I saw all of Rainier for the first time.
My heart skipped a couple of beats.
It's just like this fantastically hot woman standing right there and it's like I could
be with that woman.
I just was floored.
I was totally blown away.
I couldn't believe that it was that big.
I knew that this was home.
It's a really powerful feeling to go there.
It's restorative to be there in that almost sacred place.
I grew up on this mountain.
That's where I learned to ski.
That's where I put on skis for the first time.
I've lived in Washington my whole life.
It's very, very different than it used to be and it's surprising to see how fast that
change is happening.
And I think most people don't realize it's the rate at which the change is happening
over the course of even 50 years.
It's something that we've created through our own mistreatment.
Like people know about climate change.
People know that humans have accelerated it.
It's quite noticeable in the last 50 years that there's been a decline in the snowpack.
We hear stories of the Nisqually Glacier back in the 60s extending all the way down to the
Nisqually Bridge.
I've been skiing on Mount Rainier for 25 years.
When I first started going up there from the Nisqually Bridge, you could see the tip of
the Nisqually Glacier and that's totally gone.
There used to be Paradise Ice Caves.
They had miles of mapped caves that you could go through.
They were impressive.
It was a natural wonder of the world and you go there now and you look into that valley
and there's nothing left but rocks.
And so what used to just be, boom, Glacier is gone, there's nothing left.
Even the mirror snowfields themselves over the decades I've skied down in the summer
to get my summer turns and now it's less and less every year that goes by.
On the mirror snowfield, obviously you're going to see big differences between what
you have in the winter snowpack and what you have in the summer, but I see rock ridges
and everything.
It seems like they're bigger.
What I've seen is a real retreat of the glaciers where I really see that is on the
Emmons route.
Really looking at Emmons, it just seemed diminished.
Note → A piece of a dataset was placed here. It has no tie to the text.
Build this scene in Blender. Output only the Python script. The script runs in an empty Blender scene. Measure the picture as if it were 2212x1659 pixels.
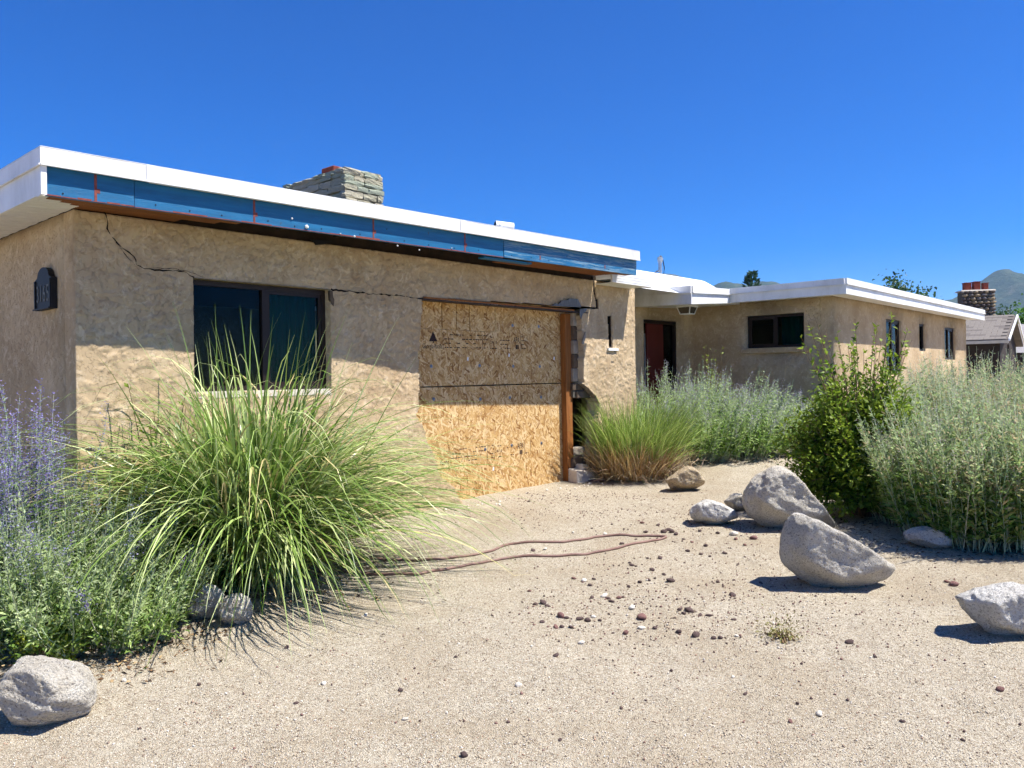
import bpy, bmesh, math, random
import numpy as np
from mathutils import Vector, Matrix

random.seed(7); RNG = np.random.default_rng(7)
SC = bpy.context.scene
COL = SC.collection

# ------------------------------------------------------------------ camera
F = 1711.4; CX, CY = 1106.0, 815.0; ROLL = math.atan(0.0144); CAMZ = 1.5
cam_d = bpy.data.cameras.new('camera'); cam = bpy.data.objects.new('camera', cam_d); COL.objects.link(cam)
cam_d.sensor_width = 36.0; cam_d.lens = F / 2212.0 * 36.0
cam_d.shift_y = -14.5 / 2212.0
cam_d.clip_start = 0.05; cam_d.clip_end = 20000
cam.matrix_world = Matrix.Translation((0, 0, CAMZ)) @ Matrix.Rotation(math.radians(90), 4, 'X') @ Matrix.Rotation(-ROLL, 4, 'Z')
SC.camera = cam

# ------------------------------------------------------------------ sky, sun, exposure
SUN_EL = math.radians(60.0); SUN_AZ = math.radians(-12.0)     # azimuth measured from +X towards +Y
world = bpy.data.worlds.new('World'); SC.world = world; world.use_nodes = True
wn = world.node_tree; wn.nodes.clear()
w_out = wn.nodes.new('ShaderNodeOutputWorld'); w_bg = wn.nodes.new('ShaderNodeBackground'); w_sky = wn.nodes.new('ShaderNodeTexSky')
w_sky.sky_type = 'NISHITA'; w_sky.sun_disc = False
w_sky.sun_elevation = SUN_EL; w_sky.sun_rotation = math.pi / 2 - SUN_AZ
w_sky.altitude = 1500; w_sky.air_density = 1.0; w_sky.dust_density = 0.0; w_sky.ozone_density = 10.0
w_bg.inputs[1].default_value = 0.065
w_hs = wn.nodes.new('ShaderNodeHueSaturation'); w_hs.inputs['Hue'].default_value = 0.513; w_hs.inputs['Saturation'].default_value = 1.36; w_hs.inputs['Value'].default_value = 1.40
wn.links.new(w_sky.outputs[0], w_hs.inputs['Color']); wn.links.new(w_hs.outputs[0], w_bg.inputs[0]); wn.links.new(w_bg.outputs[0], w_out.inputs[0])
sun_d = bpy.data.lights.new('sun', 'SUN'); sun_d.energy = 5.0; sun_d.angle = math.radians(0.5); sun_d.color = (1.0, 0.965, 0.90)
sun = bpy.data.objects.new('sun', sun_d); COL.objects.link(sun)
sdir = Vector((math.cos(SUN_EL) * math.cos(SUN_AZ), math.cos(SUN_EL) * math.sin(SUN_AZ), math.sin(SUN_EL)))
sun.rotation_euler = sdir.to_track_quat('Z', 'Y').to_euler(); sun.location = (20, 0, 40)
SC.cycles.use_adaptive_sampling = True; SC.cycles.adaptive_threshold = 0.04
SC.cycles.max_bounces = 5; SC.cycles.diffuse_bounces = 3; SC.cycles.glossy_bounces = 2; SC.cycles.transmission_bounces = 3; SC.cycles.transparent_max_bounces = 8
SC.view_settings.view_transform = 'Standard'; SC.view_settings.look = 'None'
SC.view_settings.exposure = 0.95; SC.view_settings.gamma = 1.0; SC.view_settings.use_curve_mapping = False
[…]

I could see all the recession that had happened.
I can see it in the pattern of where the moraine is and where it looks really raw, like it's
just been exposed yesterday.
We used to do their cout, climbing route well into August and we've kind of cut those
off just because of trickier conditions and the ice chute as the cout's glacier recedes.
The cout's glacier is like totally melted out.
There's a lot more exposed ice on the upper mountain.
The climate itself is getting warmer.
Maybe the glaciers were already retreating, but we've hastened that retreat considerably.
The resource that we have here with Mount Rainier, super special.
I think everyone who comes out here recognizes that.
People flying in or out of Seattle get a great view of it.
It actually surprised me how many people in Seattle have never even really driven up just
take a look at it, but I think it's just iconic because it's so visible and it's always there.
It's one of those iconic places.
It's amazing that we've set it aside.
It was one of our original national parks.
It's different than a city park.
You're out there in the wilderness and you get to see them out and experience it.
You surround everything with cities and roads and buildings.
You still have this island of wilderness.
Rainier is a really unique place to backcountry ski because it just has a little bit of everything.
You have this sub-alpine alpine kind of zone that's just fantastic in the Cascades.
Glaciers are super fun to ski down because they're so open and exposed.
They're just yummy.
Glacier is such a beautiful, pristine environment.
It's very powerful and it's really incredible to get to ski upon it.
It's awesome.
I went up in the middle of winter and it was that deep a pow and I was like, oh my god,
this is incredible, but most people aren't in the mountains.
They're not experienced in nature.
You get to see a lot of the world from the top of the mountain.
You get to see a lot of the world from the top of the mountain and you get to see it.
You get to see a lot of the world from the top of the mountain and you get to see it.
Maybe, in some way, it's that connection for people to have a connection to nature.
Like, whoa, this beautiful place exists.
We should keep it.
You kind of need that because if wilderness isn't accessible and people aren't willing
to see it, then they don't really care about it.